• Given exercise
Reproduce the data that follows in its entirety, character for character.

((

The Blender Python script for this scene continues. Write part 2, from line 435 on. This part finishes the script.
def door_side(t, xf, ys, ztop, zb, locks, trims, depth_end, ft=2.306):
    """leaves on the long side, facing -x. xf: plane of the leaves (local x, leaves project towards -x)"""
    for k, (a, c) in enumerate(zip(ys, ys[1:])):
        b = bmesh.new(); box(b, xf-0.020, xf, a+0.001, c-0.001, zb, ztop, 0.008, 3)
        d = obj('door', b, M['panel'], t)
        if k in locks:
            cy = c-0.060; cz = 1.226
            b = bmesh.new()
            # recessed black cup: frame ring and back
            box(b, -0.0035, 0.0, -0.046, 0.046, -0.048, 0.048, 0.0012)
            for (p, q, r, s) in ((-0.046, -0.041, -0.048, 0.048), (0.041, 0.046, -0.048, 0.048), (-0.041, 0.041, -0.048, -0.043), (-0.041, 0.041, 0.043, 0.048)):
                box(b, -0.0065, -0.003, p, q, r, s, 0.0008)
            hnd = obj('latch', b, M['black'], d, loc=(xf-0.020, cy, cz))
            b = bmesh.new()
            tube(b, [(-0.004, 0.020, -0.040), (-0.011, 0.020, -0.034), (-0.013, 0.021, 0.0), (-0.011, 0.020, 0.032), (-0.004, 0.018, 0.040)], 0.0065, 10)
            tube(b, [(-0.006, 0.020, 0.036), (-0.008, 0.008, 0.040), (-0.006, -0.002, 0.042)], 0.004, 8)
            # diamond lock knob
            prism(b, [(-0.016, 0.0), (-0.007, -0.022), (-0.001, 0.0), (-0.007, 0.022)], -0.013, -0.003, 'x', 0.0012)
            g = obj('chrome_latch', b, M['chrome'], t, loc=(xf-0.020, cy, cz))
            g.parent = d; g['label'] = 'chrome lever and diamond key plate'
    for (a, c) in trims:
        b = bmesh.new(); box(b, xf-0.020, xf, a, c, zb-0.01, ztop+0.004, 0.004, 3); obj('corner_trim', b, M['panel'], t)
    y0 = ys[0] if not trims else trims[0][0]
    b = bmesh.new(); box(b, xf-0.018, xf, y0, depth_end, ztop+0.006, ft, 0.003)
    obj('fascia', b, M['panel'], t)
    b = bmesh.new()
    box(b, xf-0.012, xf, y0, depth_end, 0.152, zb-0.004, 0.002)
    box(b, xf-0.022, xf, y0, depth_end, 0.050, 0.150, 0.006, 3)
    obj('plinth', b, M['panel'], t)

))

• Full solution
The Blender Python script for this scene continues. Write part 2, from line 435 on. This part finishes the script.
def door_side(t, xf, ys, ztop, zb, locks, trims, depth_end, ft=2.306):
    """leaves on the long side, facing -x. xf: plane of the leaves (local x, leaves project towards -x)"""
    for k, (a, c) in enumerate(zip(ys, ys[1:])):
        b = bmesh.new(); box(b, xf-0.020, xf, a+0.001, c-0.001, zb, ztop, 0.008, 3)
        d = obj('door', b, M['panel'], t)
        if k in locks:
            cy = c-0.060; cz = 1.226
            b = bmesh.new()
            # recessed black cup: frame ring and back
            box(b, -0.0035, 0.0, -0.046, 0.046, -0.048, 0.048, 0.0012)
            for (p, q, r, s) in ((-0.046, -0.041, -0.048, 0.048), (0.041, 0.046, -0.048, 0.048), (-0.041, 0.041, -0.048, -0.043), (-0.041, 0.041, 0.043, 0.048)):
                box(b, -0.0065, -0.003, p, q, r, s, 0.0008)
            hnd = obj('latch', b, M['black'], d, loc=(xf-0.020, cy, cz))
            b = bmesh.new()
            tube(b, [(-0.004, 0.020, -0.040), (-0.011, 0.020, -0.034), (-0.013, 0.021, 0.0), (-0.011, 0.020, 0.032), (-0.004, 0.018, 0.040)], 0.0065, 10)
            tube(b, [(-0.006, 0.020, 0.036), (-0.008, 0.008, 0.040), (-0.006, -0.002, 0.042)], 0.004, 8)
            # diamond lock knob
            prism(b, [(-0.016, 0.0), (-0.007, -0.022), (-0.001, 0.0), (-0.007, 0.022)], -0.013, -0.003, 'x', 0.0012)
            g = obj('chrome_latch', b, M['chrome'], t, loc=(xf-0.020, cy, cz))
            g.parent = d; g['label'] = 'chrome lever and diamond key plate'
    for (a, c) in trims:
        b = bmesh.new(); box(b, xf-0.020, xf, a, c, zb-0.01, ztop+0.004, 0.004, 3); obj('corner_trim', b, M['panel'], t)
    y0 = ys[0] if not trims else trims[0][0]
    b = bmesh.new(); box(b, xf-0.018, xf, y0, depth_end, ztop+0.006, ft, 0.003)
    obj('fascia', b, M['panel'], t)
    b = bmesh.new()
    box(b, xf-0.012, xf, y0, depth_end, 0.152, zb-0.004, 0.002)
    box(b, xf-0.022, xf, y0, depth_end, 0.050, 0.150, 0.006, 3)
    obj('plinth', b, M['panel'], t)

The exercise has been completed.